Risky Business is a film that reminds us of the drive many young people carry and their naivety about the pitfalls that may lie ahead, but more than that, it reflects a newly emerging culture of money, sex, and power as the smoke and mirrors of the ’80s American dream took hold.
Released in 1983, Risky Business would break new ground in the teen sex-comedy genre while introducing the world to Tom Cruise. Directed by Paul Brickman, many assumed Risky Business would play with the classic comedic riffs of Porky’s (1981) or Private Lessons (1981); however, like Fast Times at Ridgemont High the year before, Brickman’s movie would offer a far more thought-provoking exploration of teenage dreams, reward, risk and consequence.
Set in the suburbs of Chicago, Risky Business introduced us to the Grade-A student Joel Goodsen and a capitalist world of risky ventures while his middle-class parents are away, involving a sex worker named Lana (the fabulous Rebecca De Mornay). However, while these ventures are transformative in personal, sexual, and financial ways, they also carry significant risks and more than a sting in the tail, as Joel is about to find out!
Risky Business is a film that reminds us of the drive many young people carry and their naivety about the pitfalls that may lie ahead, but more than that, it reflects a newly emerging culture of money, sex, and power as the smoke-and-mirrors of the ‘80s American dream took hold.
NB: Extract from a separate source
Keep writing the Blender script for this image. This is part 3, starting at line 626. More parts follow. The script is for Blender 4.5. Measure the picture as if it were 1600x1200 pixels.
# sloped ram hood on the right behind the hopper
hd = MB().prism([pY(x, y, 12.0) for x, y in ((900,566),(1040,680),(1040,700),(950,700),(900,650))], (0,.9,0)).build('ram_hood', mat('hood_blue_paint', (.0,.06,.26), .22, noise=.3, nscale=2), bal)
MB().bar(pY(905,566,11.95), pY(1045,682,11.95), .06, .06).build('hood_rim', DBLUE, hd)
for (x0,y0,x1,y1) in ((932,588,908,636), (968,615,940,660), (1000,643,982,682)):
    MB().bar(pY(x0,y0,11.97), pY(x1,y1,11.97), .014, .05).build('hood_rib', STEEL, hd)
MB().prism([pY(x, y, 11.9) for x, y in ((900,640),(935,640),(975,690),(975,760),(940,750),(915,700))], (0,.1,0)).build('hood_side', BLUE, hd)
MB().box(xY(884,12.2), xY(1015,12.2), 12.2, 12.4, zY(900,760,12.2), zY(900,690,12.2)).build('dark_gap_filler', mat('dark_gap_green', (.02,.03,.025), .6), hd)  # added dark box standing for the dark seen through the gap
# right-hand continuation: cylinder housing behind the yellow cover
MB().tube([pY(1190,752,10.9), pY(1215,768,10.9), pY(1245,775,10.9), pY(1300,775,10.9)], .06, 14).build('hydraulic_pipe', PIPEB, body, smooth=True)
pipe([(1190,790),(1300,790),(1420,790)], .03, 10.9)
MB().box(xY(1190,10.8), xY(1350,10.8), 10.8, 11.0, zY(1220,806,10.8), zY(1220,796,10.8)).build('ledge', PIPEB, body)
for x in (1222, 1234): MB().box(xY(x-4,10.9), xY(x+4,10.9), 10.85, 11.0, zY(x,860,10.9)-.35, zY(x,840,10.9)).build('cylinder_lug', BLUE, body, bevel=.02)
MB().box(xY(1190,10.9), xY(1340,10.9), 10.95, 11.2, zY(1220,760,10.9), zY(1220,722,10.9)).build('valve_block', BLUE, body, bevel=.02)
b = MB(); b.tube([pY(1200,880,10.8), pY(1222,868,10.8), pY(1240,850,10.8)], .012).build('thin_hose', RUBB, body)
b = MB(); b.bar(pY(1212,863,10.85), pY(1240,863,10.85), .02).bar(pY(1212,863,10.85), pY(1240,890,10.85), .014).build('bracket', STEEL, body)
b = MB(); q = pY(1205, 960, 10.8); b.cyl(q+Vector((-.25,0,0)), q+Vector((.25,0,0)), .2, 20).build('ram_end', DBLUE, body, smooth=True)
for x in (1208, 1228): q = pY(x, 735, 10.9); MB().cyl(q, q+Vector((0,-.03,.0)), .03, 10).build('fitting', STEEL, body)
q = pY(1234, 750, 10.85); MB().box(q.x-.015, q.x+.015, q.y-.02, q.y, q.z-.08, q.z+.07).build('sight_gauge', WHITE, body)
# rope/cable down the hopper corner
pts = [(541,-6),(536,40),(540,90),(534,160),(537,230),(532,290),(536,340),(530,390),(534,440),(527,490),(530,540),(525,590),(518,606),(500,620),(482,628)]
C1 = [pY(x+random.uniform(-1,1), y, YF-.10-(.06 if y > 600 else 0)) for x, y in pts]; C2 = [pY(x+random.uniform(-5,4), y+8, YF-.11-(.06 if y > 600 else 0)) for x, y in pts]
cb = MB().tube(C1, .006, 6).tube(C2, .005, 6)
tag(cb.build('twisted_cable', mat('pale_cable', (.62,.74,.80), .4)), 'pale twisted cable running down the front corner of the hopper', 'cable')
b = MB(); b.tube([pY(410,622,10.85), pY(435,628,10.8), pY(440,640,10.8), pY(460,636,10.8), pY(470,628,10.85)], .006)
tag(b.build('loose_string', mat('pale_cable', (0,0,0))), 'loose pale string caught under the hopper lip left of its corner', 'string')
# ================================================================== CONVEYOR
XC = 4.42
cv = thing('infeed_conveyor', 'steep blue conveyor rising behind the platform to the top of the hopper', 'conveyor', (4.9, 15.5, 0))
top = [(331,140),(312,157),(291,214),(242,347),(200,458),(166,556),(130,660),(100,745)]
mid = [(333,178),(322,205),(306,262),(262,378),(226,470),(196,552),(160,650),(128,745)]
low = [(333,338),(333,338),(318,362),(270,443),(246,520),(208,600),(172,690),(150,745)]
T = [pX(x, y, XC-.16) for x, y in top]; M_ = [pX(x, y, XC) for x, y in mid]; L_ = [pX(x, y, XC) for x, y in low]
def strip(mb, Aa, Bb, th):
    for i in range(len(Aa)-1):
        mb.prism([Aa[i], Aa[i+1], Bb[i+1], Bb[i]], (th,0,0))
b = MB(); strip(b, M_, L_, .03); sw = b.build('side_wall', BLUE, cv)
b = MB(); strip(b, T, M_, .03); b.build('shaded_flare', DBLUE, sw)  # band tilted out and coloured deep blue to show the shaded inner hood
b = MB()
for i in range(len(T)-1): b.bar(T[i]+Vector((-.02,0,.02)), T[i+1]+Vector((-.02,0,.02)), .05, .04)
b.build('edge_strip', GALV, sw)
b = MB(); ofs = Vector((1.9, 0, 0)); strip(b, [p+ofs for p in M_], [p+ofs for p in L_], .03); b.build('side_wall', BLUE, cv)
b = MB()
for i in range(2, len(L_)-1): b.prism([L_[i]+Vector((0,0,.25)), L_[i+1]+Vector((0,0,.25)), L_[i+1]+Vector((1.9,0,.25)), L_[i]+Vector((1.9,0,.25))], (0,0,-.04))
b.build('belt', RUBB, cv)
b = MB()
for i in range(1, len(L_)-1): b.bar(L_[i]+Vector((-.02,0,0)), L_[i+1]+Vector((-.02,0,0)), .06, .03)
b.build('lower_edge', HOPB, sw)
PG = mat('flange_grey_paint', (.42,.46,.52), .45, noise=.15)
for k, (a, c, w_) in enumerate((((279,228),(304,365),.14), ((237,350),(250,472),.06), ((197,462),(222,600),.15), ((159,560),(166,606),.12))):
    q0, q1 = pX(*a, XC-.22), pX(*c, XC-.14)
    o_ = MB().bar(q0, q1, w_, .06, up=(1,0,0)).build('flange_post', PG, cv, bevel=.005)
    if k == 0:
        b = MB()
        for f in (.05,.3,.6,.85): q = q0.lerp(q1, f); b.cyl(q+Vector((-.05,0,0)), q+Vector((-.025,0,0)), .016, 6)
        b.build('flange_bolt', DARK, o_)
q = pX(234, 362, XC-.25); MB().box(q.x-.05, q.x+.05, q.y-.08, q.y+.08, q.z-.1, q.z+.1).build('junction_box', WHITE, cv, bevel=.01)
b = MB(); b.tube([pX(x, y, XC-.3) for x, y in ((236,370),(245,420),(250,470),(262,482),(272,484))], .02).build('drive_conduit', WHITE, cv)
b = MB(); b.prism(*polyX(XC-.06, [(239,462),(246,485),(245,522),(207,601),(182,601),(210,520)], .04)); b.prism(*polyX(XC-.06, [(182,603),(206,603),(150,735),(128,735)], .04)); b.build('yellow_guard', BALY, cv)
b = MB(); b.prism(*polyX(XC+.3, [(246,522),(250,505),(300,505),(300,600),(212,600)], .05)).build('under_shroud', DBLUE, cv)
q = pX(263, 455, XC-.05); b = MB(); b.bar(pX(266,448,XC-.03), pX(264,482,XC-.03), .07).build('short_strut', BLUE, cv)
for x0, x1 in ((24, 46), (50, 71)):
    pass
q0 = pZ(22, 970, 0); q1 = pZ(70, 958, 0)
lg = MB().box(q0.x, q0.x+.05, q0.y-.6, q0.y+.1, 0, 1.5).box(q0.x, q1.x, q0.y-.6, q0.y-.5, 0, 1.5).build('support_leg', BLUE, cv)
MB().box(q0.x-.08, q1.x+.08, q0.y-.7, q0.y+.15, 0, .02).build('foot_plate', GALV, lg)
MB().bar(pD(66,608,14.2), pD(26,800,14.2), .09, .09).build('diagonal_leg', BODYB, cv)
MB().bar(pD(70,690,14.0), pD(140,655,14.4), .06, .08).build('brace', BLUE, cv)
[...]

With train carriage sex, sex workers, midnight masturbation and a sexy dance in tight briefs that may well have inspired Barry Keoghan’s far more ‘free swinging’ Saltburn finale, it’s surprising Risky Business made it past the censors, especially given the fact that Joel was seventeen. But let’s face it, with that killer smile, who could have denied Cruise anything in his twenties!